Ve tabii, bir de öteki yüzü var bu hikayenin.
Her deprem olduğunda ortaya çıkar ve üzüntüyü nefrete boğar.
Nedir o?
Depremin Din ile olan ilişkisi!
Deprem neden olurmuş?
Zinanın artmasından ve günahın çoğalmasından! İnsanlar sapıtınca deprem oluyormuş, Allah böylece kulları cezalandırıyormuş.
Bilim adamlarıma sorarsan, deprem bir fay hattı kırılması, ana karadaki yeraltı hareketleri, din mevzubahis değil, bilimsel bir olay yani.
Bilim adamları bu yaklaşımımlarını, bilimsel olarak ta açıklarlar, açıklayamadıkları şey, depremin ne zaman olacağıdır, öngörülür ama zamanlama kesin bir şekilde tespit edilemez.
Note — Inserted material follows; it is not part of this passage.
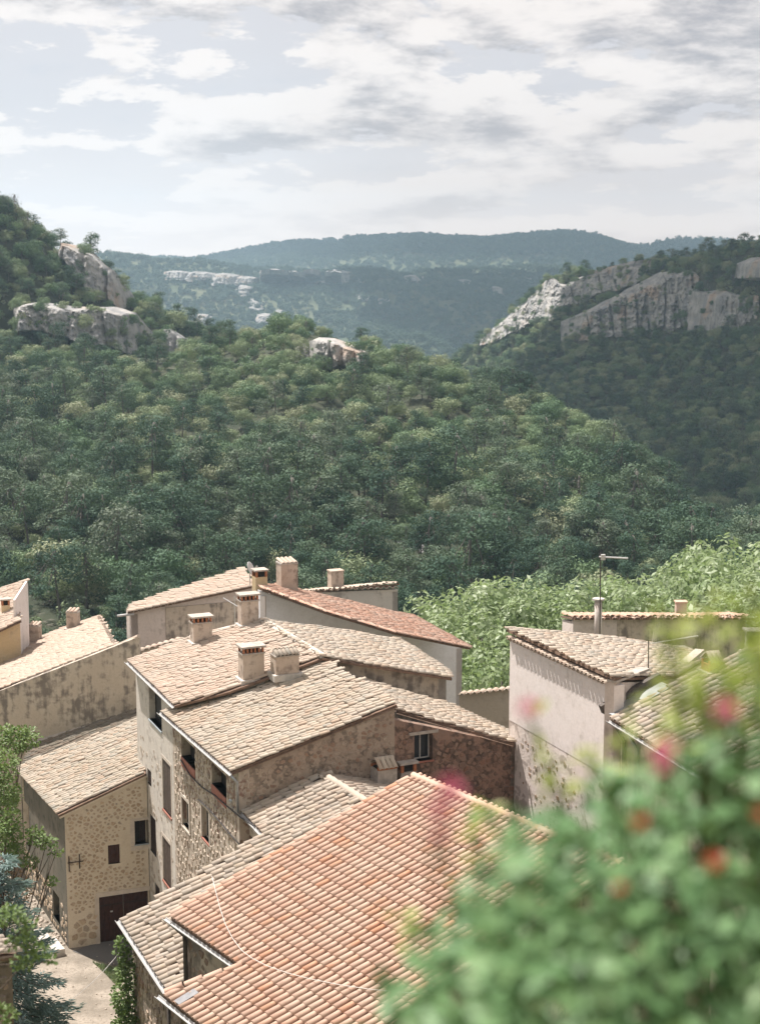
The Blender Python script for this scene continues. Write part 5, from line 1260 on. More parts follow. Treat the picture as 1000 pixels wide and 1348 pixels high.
CL = [
  ('grey and ochre cliff along the foot of the left hill', [(8, 405, 466), (50, 398, 472), (100, 404, 478), (150, 404, 484), (178, 412, 490), (196, 440, 494)], [(8, 442, 463), (50, 440, 468), (100, 452, 474), (150, 468, 480), (178, 474, 486), (196, 476, 492)], 2.2, 14, 3.4, 'rock', 3.1),
  ('pale rock rib at the right shoulder of the left hill, under the leaning pine', [(72, 318, 506), (95, 322, 508), (125, 334, 510), (150, 356, 512), (172, 394, 516)], [(72, 336, 500), (95, 352, 502), (125, 392, 504), (150, 404, 506), (172, 420, 512)], 2.2, 12, 2.6, 'rock', 7.7),
  ('long pale cliff stepping down the ridge line of the right hill', [(632, 446, 1078), (660, 424, 1062), (684, 402, 1046), (704, 386, 1034), (722, 364, 1022), (745, 372, 1010), (790, 354, 986), (830, 344, 962), (860, 340, 946)], [(632, 456, 1066), (660, 446, 1046), (684, 436, 1026), (704, 430, 1012), (722, 424, 996), (745, 410, 986), (790, 392, 962), (830, 378, 938), (860, 366, 930)], 2.6, 12, 5.0, 'rock', 11.3),
  ('broad shaded cliff across the middle of the right hill', [(740, 424, 940), (790, 400, 930), (840, 374, 915), (870, 358, 905), (905, 356, 890), (950, 364, 868)], [(740, 462, 932), (790, 456, 922), (840, 452, 905), (870, 446, 893), (905, 442, 876), (950, 436, 858)], 2.6, 16, 5.0, 'rock', 17.9),
  ('tall fluted cliff on the right hill cut by the picture edge', [(912, 380, 862), (952, 380, 838), (975, 388, 818), (1010, 380, 792), (1060, 376, 770), (1110, 384, 750)], [(912, 440, 850), (952, 446, 830), (975, 446, 812), (1010, 446, 786), (1060, 450, 764), (1110, 450, 745)], 2.6, 16, 5.5, 'rock', 23.3),
  ('small upper crag near the top of the right hill', [(980, 346, 800), (1000, 338, 792), (1040, 336, 784), (1080, 342, 776)], [(980, 366, 794), (1000, 370, 786), (1040, 368, 778), (1080, 368, 770)], 2.6, 8, 3.5, 'rock', 29.9),
  ('grey rock outcrop on the rounded top of the middle hill', [(406, 450, 398), (420, 444, 398), (440, 446, 396), (462, 454, 394), (486, 466, 392)], [(410, 482, 396), (422, 488, 396), (440, 489, 394), (460, 488, 392), (482, 484, 391)], 1.6, 12, 2.4, 'rock', 33.1),
  ('small rocky knob beside the outcrop, left part of the middle hill top', [(386, 458, 410), (398, 452, 410), (412, 462, 408)], [(386, 472, 406), (398, 474, 406), (412, 476, 404)], 1.4, 8, 1.6, 'rock', 37.7),
  ('bare grey rock face low in the trees above the salmon roof', [(500, 716, 256), (522, 706, 256), (548, 712, 254), (566, 724, 253)], [(500, 772, 247), (522, 786, 246), (548, 790, 245), (566, 788, 245)], 1.5, 14, 1.8, 'rock', 41.3),
  ('low grey rock bank above the bright plane trees', [(690, 752, 252), (720, 742, 252), (752, 746, 250), (770, 756, 249)], [(690, 778, 246), (720, 786, 245), (752, 788, 244), (770, 786, 243)], 1.5, 8, 1.5, 'rock', 47.1),
  ('narrow grey crag among the pines right of the hill centre', [(458, 694, 268), (470, 680, 268), (486, 690, 266)], [(458, 720, 262), (470, 726, 261), (486, 724, 261)], 1.4, 10, 1.4, 'rock', 51.9),
  ('tan crag beside the left cliff on the slope down to the valley', [(205, 436, 505), (225, 432, 508), (245, 446, 510)], [(205, 462, 500), (225, 466, 502), (245, 468, 505)], 2.0, 8, 2.0, 'rock', 55.3)]
for lab, tp, bt, du, rows, amp, m, sd in CL: cliff('cliff', lab, tp, bt, du * .45, rows * 2, amp, M[m], sd, (18 if tp[0][0] in (912, 980) else 9) if tp[0][0] > 600 and tp[0][1] < 500 else (3.5 if tp[0][1] > 600 else (10 if tp[0][0] < 100 else 6)))
r = random.Random(77)
FAR_ROCKS = [(232, 352, 22, 9), (262, 354, 24, 10), (296, 358, 22, 12), (322, 360, 18, 10), (362, 352, 24, 12), (386, 352, 16, 9), (410, 348, 12, 7), (444, 354, 18, 13), (478, 358, 12, 6), (318, 384, 14, 10), (338, 402, 16, 12), (350, 422, 18, 10), (262, 424, 22, 12), (278, 436, 16, 10), (505, 398, 9, 7), (480, 392, 11, 5), (545, 355, 14, 6), (655, 384, 10, 8), (612, 360, 10, 5), (690, 356, 12, 5), (370, 412, 12, 6), (425, 372, 16, 4)]
for k, (u, v, w, h) in enumerate(FAR_ROCKS):
    D = 2380 - (v - 350) * 7.2; v = v + 12 if v <= 362 else v; W_ = w
    ordn = ('first', 'second', 'third', 'fourth', 'fifth', 'sixth', 'seventh', 'eighth', 'ninth', 'tenth', 'eleventh', 'twelfth')
    rim = [q for q in FAR_ROCKS if q[1] <= 362]; low_ = sorted([q for q in FAR_ROCKS if q[1] > 362]); rim.sort()
    lab = ('pale limestone scar just under the far ridge rim, %s from the left' % ordn[min(11, rim.index((u, v - 12, w, h)))] if v <= 374 and (u, v - 12, w, h) in rim and rim.index((u, v - 12, w, h)) < 12 else 'smaller pale scar at the right end of the far ridge rim' if (u, v - 12, w, h) in rim else 'pale limestone scar lower down the far ridge slope, %s from the left' % ordn[low_.index((u, v, w, h))])
    cliff('cliff', lab, [(u - w * .72 * 1.3, v - h * .75 * .9, D), (u - w * .72 * .4, v - h * .75 * 1.2, D), (u + w * .72 * .3, v - h * .75 * 1.1, D - 5), (u + w * .72 * 1.3, v - h * .75 * .8, D - 5)], [(u - w * .72 * 1.3, v + h * .75 * .9, D - 25), (u - w * .72 * .3, v + h * .75 * 1.1, D - 30), (u + w * .72 * .4, v + h * .75 * 1.2, D - 30), (u + w * .72 * 1.3, v + h * .75 * .9, D - 28)], 1.0, 14, 6, M['rock_far'], 60 + k * 1.37, 13, .03, None, .5, far)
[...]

Peki olaya dini açıdan bakanların dayanağı nedir?
Kur’an’a göre bakıldığında dayanak; Lut kavminin helak oluşudur, bu olay azmış bir toplumu cezalandırmaya örnektir. Lut kavmi, eşcinsellikte ileri gidince Allah onları zelzele ile yani deprem ile cezalandırmış ve helak etmiştir, aynı konu İncil’de de, “Sodom Gomore”diye geçer. Tabi bir de , Azrail’i tokatlayan hocaları ve depremin yönünü değiştiren şıhları ve tarikat mensuplarını da eklersek, yadırgadığımız bu düşüncenin altyapısı daha iyi anlaşılır!
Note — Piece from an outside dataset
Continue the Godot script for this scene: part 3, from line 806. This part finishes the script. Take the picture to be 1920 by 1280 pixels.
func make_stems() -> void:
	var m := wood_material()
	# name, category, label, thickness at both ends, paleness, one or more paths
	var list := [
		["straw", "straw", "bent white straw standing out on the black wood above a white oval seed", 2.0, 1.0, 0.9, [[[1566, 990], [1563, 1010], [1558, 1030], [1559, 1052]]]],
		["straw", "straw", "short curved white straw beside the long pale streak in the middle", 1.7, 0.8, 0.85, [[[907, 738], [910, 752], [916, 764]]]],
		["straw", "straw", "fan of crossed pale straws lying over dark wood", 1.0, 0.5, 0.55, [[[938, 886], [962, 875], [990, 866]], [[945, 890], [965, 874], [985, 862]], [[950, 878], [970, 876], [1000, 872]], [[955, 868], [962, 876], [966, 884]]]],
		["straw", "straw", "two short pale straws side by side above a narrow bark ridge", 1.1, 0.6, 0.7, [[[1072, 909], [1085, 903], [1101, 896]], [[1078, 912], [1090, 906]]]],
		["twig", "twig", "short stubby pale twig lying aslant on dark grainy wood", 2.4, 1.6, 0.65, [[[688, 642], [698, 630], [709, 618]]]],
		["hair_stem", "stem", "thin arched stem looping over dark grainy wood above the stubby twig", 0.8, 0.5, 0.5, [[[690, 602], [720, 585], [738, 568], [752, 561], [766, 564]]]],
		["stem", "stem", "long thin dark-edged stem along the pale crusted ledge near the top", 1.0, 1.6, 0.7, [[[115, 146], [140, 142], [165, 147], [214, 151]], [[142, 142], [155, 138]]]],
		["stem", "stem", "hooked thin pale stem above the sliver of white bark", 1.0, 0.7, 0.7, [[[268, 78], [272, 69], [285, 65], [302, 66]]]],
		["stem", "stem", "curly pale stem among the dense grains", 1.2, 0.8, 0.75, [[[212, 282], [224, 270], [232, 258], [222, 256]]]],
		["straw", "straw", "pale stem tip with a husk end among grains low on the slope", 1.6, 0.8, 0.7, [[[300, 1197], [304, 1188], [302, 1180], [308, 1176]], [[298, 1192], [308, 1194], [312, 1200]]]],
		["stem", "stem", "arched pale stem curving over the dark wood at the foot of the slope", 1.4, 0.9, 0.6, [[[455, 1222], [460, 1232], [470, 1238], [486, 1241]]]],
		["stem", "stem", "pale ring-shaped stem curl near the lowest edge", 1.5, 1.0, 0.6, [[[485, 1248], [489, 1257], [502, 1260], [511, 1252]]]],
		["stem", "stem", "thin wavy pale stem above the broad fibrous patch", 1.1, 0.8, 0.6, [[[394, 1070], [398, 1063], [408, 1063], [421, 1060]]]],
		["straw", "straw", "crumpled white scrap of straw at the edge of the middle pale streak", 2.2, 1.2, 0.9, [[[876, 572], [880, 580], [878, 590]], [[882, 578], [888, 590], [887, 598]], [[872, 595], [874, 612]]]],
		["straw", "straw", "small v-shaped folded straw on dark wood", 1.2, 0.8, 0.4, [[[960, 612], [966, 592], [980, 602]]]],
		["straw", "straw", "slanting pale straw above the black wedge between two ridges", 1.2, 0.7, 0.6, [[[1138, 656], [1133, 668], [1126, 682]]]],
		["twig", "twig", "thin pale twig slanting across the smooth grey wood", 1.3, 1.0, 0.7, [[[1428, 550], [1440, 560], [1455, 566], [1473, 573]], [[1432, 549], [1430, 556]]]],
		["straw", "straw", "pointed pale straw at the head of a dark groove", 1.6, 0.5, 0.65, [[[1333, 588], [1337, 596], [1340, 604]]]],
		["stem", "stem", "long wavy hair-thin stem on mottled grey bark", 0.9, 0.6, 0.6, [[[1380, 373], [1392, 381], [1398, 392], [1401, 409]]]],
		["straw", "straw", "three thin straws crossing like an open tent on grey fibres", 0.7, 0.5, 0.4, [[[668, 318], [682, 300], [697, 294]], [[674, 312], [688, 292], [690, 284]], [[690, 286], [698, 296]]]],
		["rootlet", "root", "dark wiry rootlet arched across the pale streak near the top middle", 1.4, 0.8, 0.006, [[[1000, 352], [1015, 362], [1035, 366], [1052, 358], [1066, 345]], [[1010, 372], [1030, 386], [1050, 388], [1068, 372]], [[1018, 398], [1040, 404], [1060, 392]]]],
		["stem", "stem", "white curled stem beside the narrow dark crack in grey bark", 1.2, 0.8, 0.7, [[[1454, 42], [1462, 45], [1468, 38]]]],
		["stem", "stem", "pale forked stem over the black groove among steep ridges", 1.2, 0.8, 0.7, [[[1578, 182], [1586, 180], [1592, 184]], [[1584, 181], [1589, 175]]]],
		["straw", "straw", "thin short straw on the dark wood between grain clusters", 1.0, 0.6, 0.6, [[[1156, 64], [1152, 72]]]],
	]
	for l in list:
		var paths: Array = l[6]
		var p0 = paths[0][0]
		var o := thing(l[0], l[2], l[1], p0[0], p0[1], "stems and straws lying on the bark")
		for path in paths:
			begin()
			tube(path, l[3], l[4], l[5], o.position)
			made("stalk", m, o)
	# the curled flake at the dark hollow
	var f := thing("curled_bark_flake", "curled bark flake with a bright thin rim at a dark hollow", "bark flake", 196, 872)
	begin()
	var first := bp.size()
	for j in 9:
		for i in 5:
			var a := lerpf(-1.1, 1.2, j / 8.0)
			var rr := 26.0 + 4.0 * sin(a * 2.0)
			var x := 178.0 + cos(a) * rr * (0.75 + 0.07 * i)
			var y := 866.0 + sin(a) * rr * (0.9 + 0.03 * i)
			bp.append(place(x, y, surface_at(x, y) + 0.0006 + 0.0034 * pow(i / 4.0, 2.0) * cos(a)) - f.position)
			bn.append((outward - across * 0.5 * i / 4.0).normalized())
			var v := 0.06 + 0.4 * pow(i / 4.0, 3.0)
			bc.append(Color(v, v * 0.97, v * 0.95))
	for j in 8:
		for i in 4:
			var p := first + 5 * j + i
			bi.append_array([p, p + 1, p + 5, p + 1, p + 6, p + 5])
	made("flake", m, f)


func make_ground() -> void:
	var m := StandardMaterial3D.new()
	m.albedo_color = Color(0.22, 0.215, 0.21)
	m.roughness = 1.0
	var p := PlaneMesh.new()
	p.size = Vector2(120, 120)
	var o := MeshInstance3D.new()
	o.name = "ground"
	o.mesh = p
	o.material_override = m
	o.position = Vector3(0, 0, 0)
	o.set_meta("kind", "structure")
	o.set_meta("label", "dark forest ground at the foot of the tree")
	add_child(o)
Diyelim ki sapkın toplumlar depremle cezalandırılıyor! Eşcinselliğin ve uyuşturucunun yasal olduğu Amsterdam’ın helak olması lazım, % 35 i Ateist olan Kanada’nın yerle bir olması lazım. Maoist Çin’in toz-duman olması lazım, Newyork’un, Paris’in ve daha nicelerimin kahr-ı perişan olması lazım!
Öyle değil mi?
Değil, çünkü; buralarda depremin esamisi bile okunmuyor!
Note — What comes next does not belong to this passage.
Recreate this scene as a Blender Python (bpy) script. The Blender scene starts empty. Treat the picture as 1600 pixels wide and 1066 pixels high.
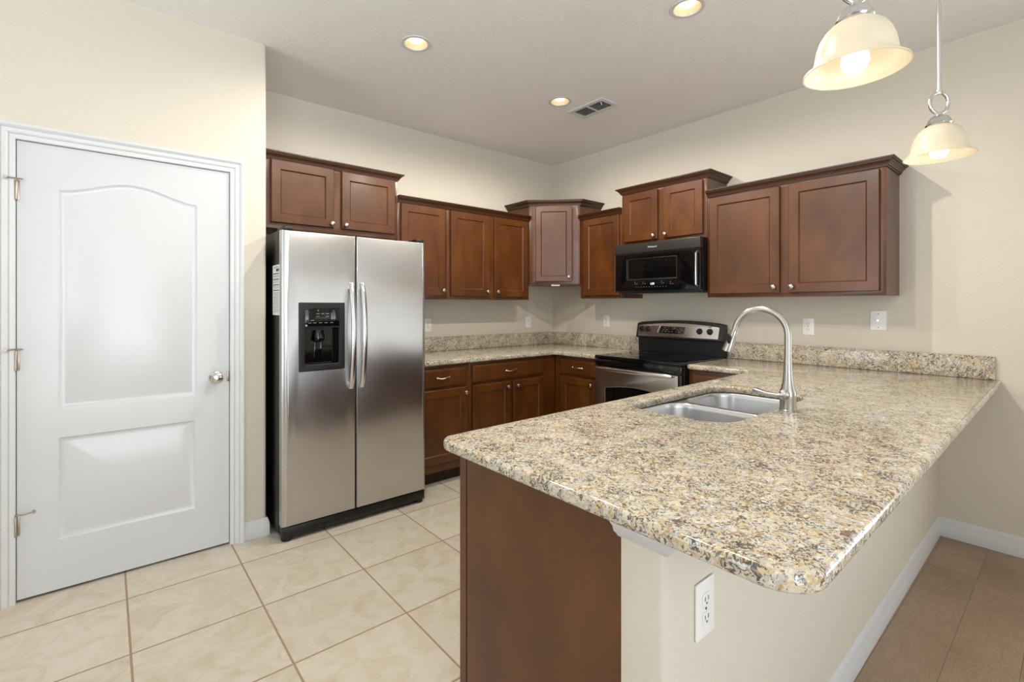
import bpy, bmesh, math, random
from mathutils import Vector, Matrix
from mathutils.geometry import tessellate_polygon

random.seed(4)
PI = math.pi
SC = bpy.context.scene
COL = SC.collection

# ------------------------------------------------------------------ camera, world, exposure
CZ = 2.805                       # ceiling height
cam_d = bpy.data.cameras.new('camera')
cam = bpy.data.objects.new('camera', cam_d)
COL.objects.link(cam)
cam.location = (-3.7162, -3.5631, 1.3094)
cam.rotation_euler = (PI / 2, 0, math.radians(51.1742 - 90))
cam_d.sensor_width = 36
cam_d.lens = 746.587 / 1600 * 36
cam_d.shift_x = (800 - 767.3) / 1600
cam_d.shift_y = -(533 - 478.32) / 1600
cam_d.clip_start = 0.02
SC.camera = cam

SC.view_settings.view_transform = 'Standard'
SC.view_settings.look = 'None'
SC.view_settings.gamma = 1
SC.view_settings.use_curve_mapping = False
SC.view_settings.exposure = 0.1

w = bpy.data.worlds.new('daylight')
SC.world = w
w.use_nodes = True
wn_ = w.node_tree
wb = wn_.nodes['Background']
# bright overcast sky above an added bright ground half that lights the ceiling
tcw = wn_.nodes.new('ShaderNodeTexCoord')
spw = wn_.nodes.new('ShaderNodeSeparateXYZ')
wn_.links.new(tcw.outputs['Generated'], spw.inputs[0])
mrw = wn_.nodes.new('ShaderNodeMapRange')
mrw.inputs[1].default_value = -0.06
mrw.inputs[2].default_value = 0.06
wn_.links.new(spw.outputs[2], mrw.inputs[0])
SKY, GROUND = 3.4, 7.6
mxw = wn_.nodes.new('ShaderNodeMix')
mxw.inputs[2].default_value = GROUND
mxw.inputs[3].default_value = SKY
wn_.links.new(mrw.outputs[0], mxw.inputs[0])
wb.inputs[0].default_value = (0.85, 0.93, 1.0, 1)
wn_.links.new(mxw.outputs[0], wb.inputs[1])

SC.cycles.max_bounces = 10
SC.cycles.diffuse_bounces = 6
SC.cycles.glossy_bounces = 5
SC.cycles.transmission_bounces = 8
SC.cycles.sample_clamp_indirect = 6
SC.cycles.caustics_reflective = False
SC.cycles.caustics_refractive = False


def area_light(name, loc, rot, sx, sy, power, color=(1, 1, 1), portal=False, parent=None, shape='RECTANGLE', spread=PI):
    d = bpy.data.lights.new(name, 'AREA')
    d.shape = shape
    d.size = sx
    if shape in ('RECTANGLE', 'ELLIPSE'):
        d.size_y = sy
    d.energy = power
    d.color = color
    d.spread = spread
    if portal:
        d.cycles.is_portal = True
    o = bpy.data.objects.new(name, d)
    COL.objects.link(o)
    o.location = loc
    o.rotation_euler = rot
    if parent:
        o.parent = parent
    return o


BACK_Y = -5.6
LEFT_X = -7.6
# glazed openings behind the camera: back wall (x0, x1, z0, z1) and an added one in the left wall (y0, y1, z0, z1)
OPEN = [(-4.28, -2.72, 0.02, 2.66), (-6.15, -4.68, 0.80, 2.70)]
OPEN_L = [(-2.30, -0.80, 0.10, 2.66)]  # added window, unseen, sends side daylight onto the range wall
for (a, b, c, d) in OPEN:
    area_light('daylight_portal', ((a + b) / 2, BACK_Y - 0.06, (c + d) / 2), (-PI / 2, 0, PI), b - a, d - c, 1, portal=True)
OPEN_R = [(-5.45, -4.35, 0.05, 2.10)]  # added opening, unseen, brightens the half wall and wood floor
for (a, b, c, d) in OPEN_R:
    area_light('daylight_portal', (0.06, (a + b) / 2, (c + d) / 2), (PI / 2, 0, PI / 2), b - a, d - c, 1, portal=True)
for (a, b, c, d) in OPEN_L:
    area_light('daylight_portal', (LEFT_X - 0.06, (a + b) / 2, (c + d) / 2), (PI / 2, 0, -PI / 2), b - a, d - c, 1, portal=True)


# ------------------------------------------------------------------ node helpers
def srgb(r, g, b):
    def f(c):
        c /= 255.0
        return c / 12.92 if c <= 0.04045 else ((c + 0.055) / 1.055) ** 2.4
    return (f(r), f(g), f(b), 1)


class NT:
    def __init__(self, name):
        self.m = bpy.data.materials.new(name)
        self.m.use_nodes = True
        self.t = self.m.node_tree
        self.b = self.t.nodes['Principled BSDF']
        self.out = self.t.nodes['Material Output']

    def n(self, typ, **kw):
        x = self.t.nodes.new(typ)
        for k, v in kw.items():
            setattr(x, k, v)
        return x

    def l(self, a, b):
        self.t.links.new(a, b)

    def set(self, **kw):
        for k, v in kw.items():
            s = self.b.inputs[k.replace('_', ' ')]
            s.default_value = v
        return self

    def coord(self, scale=(1, 1, 1), kind='Object', rot=(0, 0, 0)):
        if kind == 'World':
            tc = self.n('ShaderNodeNewGeometry')
            src = tc.outputs['Position']
        else:
            tc = self.n('ShaderNodeTexCoord')
            src = tc.outputs[kind]
        mp = self.n('ShaderNodeMapping')
        mp.inputs['Scale'].default_value = scale
        mp.inputs['Rotation'].default_value = rot
        self.l(src, mp.inputs['Vector'])
        return mp.outputs[0]

    def noise(self, vec, scale, detail=2, rough=0.5, dist=0.0):
        x = self.n('ShaderNodeTexNoise')
        x.inputs['Scale'].default_value = scale
        x.inputs['Detail'].default_value = detail
        x.inputs['Roughness'].default_value = rough
        x.inputs['Distortion'].default_value = dist
        self.l(vec, x.inputs['Vector'])
        return x

    def ramp(self, fac, stops, interp='LINEAR'):
        x = self.n('ShaderNodeValToRGB')
        x.color_ramp.interpolation = interp
        e = x.color_ramp.elements
        while len(e) < len(stops):
            e.new(0.5)
        for i, (p, c) in enumerate(stops):
            e[i].position = p
            e[i].color = c
        self.l(fac, x.inputs[0])
        return x.outputs[0]

    def mix(self, fac, a, b, mode='MIX'):
        x = self.n('ShaderNodeMix', data_type='RGBA', blend_type=mode)
        for sock, v in ((x.inputs[0], fac), (x.inputs[6], a), (x.inputs[7], b)):
            if isinstance(v, (int, float)):
                sock.default_value = v
            elif isinstance(v, tuple):
                sock.default_value = v
            else:
                self.l(v, sock)
        return x.outputs[2]

    def math(self, op, a, b=None, c=None):
        x = self.n('ShaderNodeMath', operation=op)
        for i, v in enumerate((a, b, c)):
            if v is None:
                continue
            if isinstance(v, (int, float)):
                x.inputs[i].default_value = v
            else:
                self.l(v, x.inputs[i])
        return x.outputs[0]

    def bump(self, h, strength=0.2, dist=0.01):
        x = self.n('ShaderNodeBump')
        x.inputs['Strength'].default_value = strength
        x.inputs['Distance'].default_value = dist
        self.l(h, x.inputs['Height'])
        self.l(x.outputs[0], self.b.inputs['Normal'])
        return x

    def base(self, s):
        if isinstance(s, tuple):
            self.b.inputs['Base Color'].default_value = s
        else:
            self.l(s, self.b.inputs['Base Color'])


def plain(name, col, rough=0.5, metal=0.0, **kw):
    t = NT(name)
    v = t.coord((1, 1, 1))
    nz = t.noise(v, 9, 3)
    t.base(t.mix(nz.outputs[0], tuple(c * 0.97 for c in col[:3]) + (1,), tuple(min(1, c * 1.03) for c in col[:3]) + (1,)))
    t.set(Roughness=rough, Metallic=metal, **kw)
    return t.m


M = {}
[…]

İzmir’de deprem olunca; konu yine gündeme geldi. deprem ve din ilişkisi yani…
İnsanlar can derdine düşmüşken, kurtarma ekipleri canhıraş çalışırken, hayatta kalanlar, kaybettiklerine ağlarken, yaralılar acılarını sararken, birileri çıktı; günahkardılar o yüzden böyle oldu deyiverdi.
Oysa;
Depremi can kaybı açısından ele alırsak, İzmir, İstanbul’dan, Sakarya’dan, Yalova’dan, Düzce’den daha mübarek bir şehir olmalı, zira can kaybı daha az.
Refah seviyesi olarak bakarsak;
New York, Şam’dan daha efdal bir şehir.
Mogadishu Paris’e göre daha lanetli yani,
Paris, Semerkant’tan daha mübarek, ve Beijing Urfa’dan daha kutsal.
Yani; demem o ki, deprem, din ile değil bilim ile alakalıdır. Depremi sadece din ile ve günahla açıklamaya kalkarsak güdük kalır.
Zira; eğer öyle olsaydı, her iki günden bir günü deprem ile yaşayan Tokyo, yerle bir olur ve allak bullak olurdu. Oysa Japonya depremlerin çoğunda can kaybı olmadığı gibi, mal kaybı bile olmuyor.
Acaba; Allah gazap edip, Japon’ları cezalandırmak istiyor da, gazabı Japon’ları cezalandırmaya yetmiyor mu?
Mazallah, Japonların bilimi Allah’ın gazabına galip mi geldi diyelim? Ne diyelim?